The hour-long phone call between Xi Jinping and Volodymyr Zelensky, Ukraine’s wartime president, followed by Beijing’s appointment of a senior diplomat to be dispatched to Ukraine and other countries “for in-depth communication with all parties” has marginally improved China’s chance to be considered a serious candidate for mediator, given its close ties to Russia.
China’s recent success in bringing about a deal under which Iran and Saudi Arabia resumed diplomatic ties after years of estrangement also helped to give it credibility.
Shortly after the phone call, China appointed 70-year-old Li Hui, a senior diplomat, to head China’s delegation for the settlement of the crisis in Ukraine.
Li, who had served as ambassador to the Russian Federation for ten years (2009-2019), is a Russian speaker who knows well the Ukrainian and Russian situation.
At the White House, John Kirby, the national security spokesman, welcomed the phone call as “a good thing” that was overdue. He said that peace is “not going to be sustainable or credible unless the Ukrainians and President Zelensky personally [are] invested in it and supportive of it.”
Zelensky himself seemed more enthusiastic about China’s role, saying that he and Xi had discussed ways to work together toward a “just and sustainable peace” for Ukraine during their “long and meaningful” discussion.
However, China will find the way to a peace agreement tough. Part of the problem is Beijing’s insistence that it has the right to take over Taiwan because the island has been part of China since ancient times.
This sounds quite similar to Russia’s justification for its invasion of Ukraine. Vladimir Putin, the Russian president, in February 2022 asserted that “Ukraine never had a tradition of genuine statehood” but had been carved out of Russia by Lenin, the first Soviet leader.
Shortly after the war began, some commentators linked the Ukraine and Taiwan issues, saying that a war over Taiwan would follow the Ukraine conflict. After all, if having been part of Russia means Putin is justified to use force to take over Ukraine, then why wouldn’t Beijing be justified in unleashing its military against Taiwan to achieve unification?
However, this comparison was forcefully rejected by China, with Wang Yi, then state councilor and foreign minister, saying in March 2022 that the issues of Ukraine and Taiwan should not be conflated.
Wang said the two situations were “not at all comparable” as Taiwan was a domestic matter for China, while Ukraine was a dispute between two countries. He was referring to Beijing’s claim that Taiwan has always been part of China and was not recognized as a sovereign state by the United Nations, while Russia and Ukraine are both members of the world body and have diplomatic relations with each other.

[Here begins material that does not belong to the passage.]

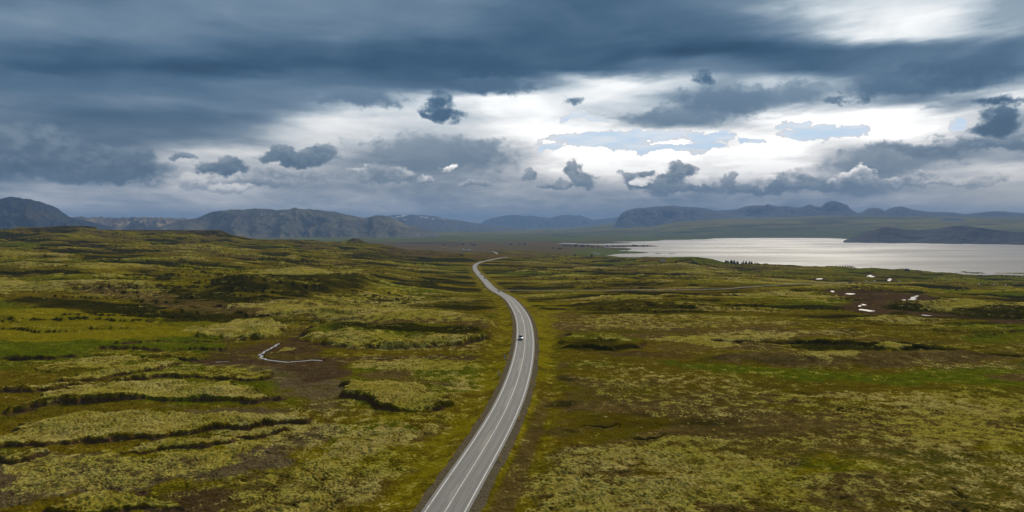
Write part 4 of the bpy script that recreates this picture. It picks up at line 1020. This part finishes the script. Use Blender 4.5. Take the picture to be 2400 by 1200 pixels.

If China keeps pushing this line, it will surely be detrimental to its “no limits” partner since it will be constantly reminding the world that Russia had invaded an independent country, Ukraine, without justification.
In reporting on Xi’s phone conversation, the Chinese foreign ministry had this to say: “There is no winner in nuclear wars. On the nuclear issue, all relevant parties must stay calm and exercise restraint, truly act in the interests of their own future and that of humanity and jointly manage the crisis.”
This is interesting because Ukraine gave up its nuclear weapons after it became independent in 1991, turned them over to Russia, and joined the nuclear nonproliferation treaty as a nonnuclear weapon state in 1994.
As a result, Russia, the United Kingdom and the United States signed the Budapest Memorandum on Security Assurances, which prohibited them from threatening or using military force or economic coercion against Ukraine and other countries that had given up nuclear weapons. China and France gave individual assurances in separate documents.
Subsequently, in December 2013 when Xi Jinping was president, China and Ukraine signed a bilateral treaty and published a joint statement where China reaffirmed that it would provide Ukraine with nuclear security guarantees upon nuclear invasion or threats of invasion.
Possibly, awareness of such a pledge makes China particularly sensitive when Putin hints that he may resort to nuclear weapons. Of course, Russia itself gave Ukraine security assurances and now, instead of living up to its guarantees, it is making threats of nuclear war.
On China’s part, there is an intrinsic contradiction between insisting on the right to wage war in Taiwan and to bring peace to Ukraine. A uniform peaceful approach would be welcomed. After all, China says “one China” already exists; the question is to keep Taiwan from seceding.